Jim Nickless gets five stars from me.  Not because he was embedded with the 'freedom fighters" of the infamous botched Bay of Pigs invasion but because he has kept a very professional and unbiased view of the Cuban Revolution.  To put it mildly Nickless today is seasoned to perfection.  The appointer chronicler of an impassioned cadre of ex-patriots,  Nickless could not go wrong having the only cameras on site at the remote jungles and training camps and beachheads of that tragic fateful honorable push to regain Cuba from the clutches of communistic castro.


The vintage photos speak for themselves, romantic in black and white, violent with the musk of bearded rebels and gunpowder.

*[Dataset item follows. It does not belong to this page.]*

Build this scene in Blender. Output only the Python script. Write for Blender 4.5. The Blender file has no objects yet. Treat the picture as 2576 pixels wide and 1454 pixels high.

Of great photographers and lucky ducks, I got a visit from Jim Nickless and 305 legend, Mark Diamond with ladyfriend for the 3-D Show at Swampspace Gallery.


Today the ratio of cameras to shutter-bugs is much changed from 1960. Practically everyone is a photographer a publisher and a critic.  Cameras have become so ubiquitous the only frontier left may be the outer reaches of the inner mind and its forbidden images.


Today military camps are the size of cities,  such as this fine spread somewhere in Afghanistan.


War correspondence is a circus of outrage as seen in the protests of FEMEN in eastern Europe.


Boys become warriors in the Middle East were guns sell like corn-dogs at a county fair here.


There is no place where there is no camera. But sadly there is no microphone for Pussy Riot in Moscow.


Politicos want us to think they know the One and Only Way Forward.
But for every conflict there is resolution if we take a clue from one principal of photographic truth.  Pictures lie.


Politicians give us the thumbs up and that's all very nice from behind bullet-proof glass.


But it's the ratt-tat-tat of machine guns and the glorification of war that I give a thumbs down to.